Santana came to Bangkok, and a group of us met at Doug and Yim’s restaurant and headed out to the Impact Arena for dinner and the big concert.  The arena went dark and BAM!! the music hit.  It went for two hours straight and was great.  Santana dates back to Woodstock, so the age spread of his audience was wide.  So, as people began to dance, they did so with steps and moves from across the decades.  It was like watching the evolution of Rock.  A few rows down a Thai woman was dancing like Goldie Hawn of yore.  What looked like a tin of Tiger Balm bulged in her right hip pocket and reminded me of a Skol tin in silhouette.  After the concert, we returned to Doug and Yim’s house, which is a fabulous one they built of teak and Italian marble.  Out front they have an mango tree and beneath that a carp pond.  A bridge over the pond leads to the spirit house.  We all enjoyed ending our grand evening there and taxied back our separate ways in the early morning.

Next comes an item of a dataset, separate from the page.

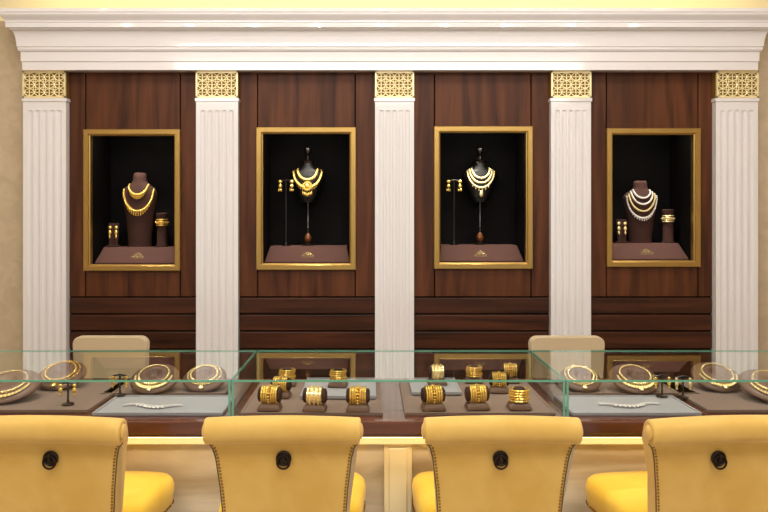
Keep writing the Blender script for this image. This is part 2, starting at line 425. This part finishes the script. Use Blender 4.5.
shoulder_bust(140,173,tops[0],[(0.066,0.84,0.70,0.0075,'gold',0.5,0.024),(0.104,0.77,0.48,0.0085,'gold',0.3,0.026)])
low_earrings(115,tops[0]); bangle_post(163,tops[0])
pole_bust(308,tops[1],0); tall_earrings(286,tops[1])
pole_bust(480,tops[2],1); tall_earrings(454,tops[2])
shoulder_bust(640,181,tops[3],[(0.058,0.85,0.72,0.0065,'silver',0.2,0),(0.074,0.82,0.62,0.0068,'silver',0.2,0),(0.090,0.79,0.51,0.007,'gold_pale',0.2,0),(0.104,0.75,0.40,0.007,'silver',0.2,0.014)])
low_earrings(620,tops[3],'gold_pale'); bangle_post(667,tops[3],'gold_pale')
# ---------------------------------------------------------------- counter
cnt=empty('jewelry_counter')
DZ=0.857; CL,CR=-2.75,2.95
g=Geo(); g.box(CL,CR,2.80,3.56,DZ-0.05,DZ).box(CL,CR,2.825,3.56,DZ-0.068,DZ-0.05)
g.build('mahogany_deck','ledge',cnt,bevel=0.006)
g=Geo(); g.box(CL+0.03,CR-0.03,2.93,3.50,0.755,DZ-0.069).box(CL+0.04,CR-0.04,2.96,3.50,0.722,0.754)
xm0,xm1=X(384,3.03),X(412,3.03)
for c in ((xm0+xm1)/2-1.9,(xm0+xm1)/2,(xm0+xm1)/2+1.9):
    h=(xm1-xm0)/2; g.box(c-h,c+h,3.03,3.10,0.10,0.722); g.box(c-h+0.02,c+h-0.02,3.022,3.04,0.16,0.69)
g.box(CL+0.03,CR-0.03,3.05,3.50,0,0.10)
g.build('ivory_frame','ivory',cnt,bevel=0.004)
Geo().box(CL+0.05,CR-0.05,3.08,3.48,0.10,0.722).build('marble_front','marble',cnt)
Geo().box(CL+0.06,CR-0.06,2.845,2.857,DZ-0.074,DZ-0.0685).build('under_ledge_led_strip','led',cnt)
L=bpy.data.lights.new('under_ledge_light','AREA'); L.shape='RECTANGLE'; L.size=5.4; L.size_y=0.015; L.energy=5.0; L.color=(1,0.88,0.66)
lo=bpy.data.objects.new('under_ledge_light',L); bpy.context.collection.objects.link(lo); lo.location=(0.1,2.85,DZ-0.076); lo.rotation_euler=(math.radians(32),0,0); lo.parent=cnt
GF=2.86; GB=3.50; GT=1.0
cx0,cx1=X(232,GF),X(565,GF)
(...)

Fish Story.  Ray and I spent a day at Bungramsan Lake, once a gravel pit, now a deep fresh water fish reserve just outside Bangkok.  Here you can catch and release giant fresh water specimens of the giant Mekong catfish, its cousin, plaa suay, carp and others mentioned on the picture of the sign.  Ray is not only a career English language teacher for the British Council, he is also a serious and skilled fisherman.  He taught me a lot.  We estimated our day’s catch of ten fish at about 200 pounds.  This estimate does not count the really big ones that got away.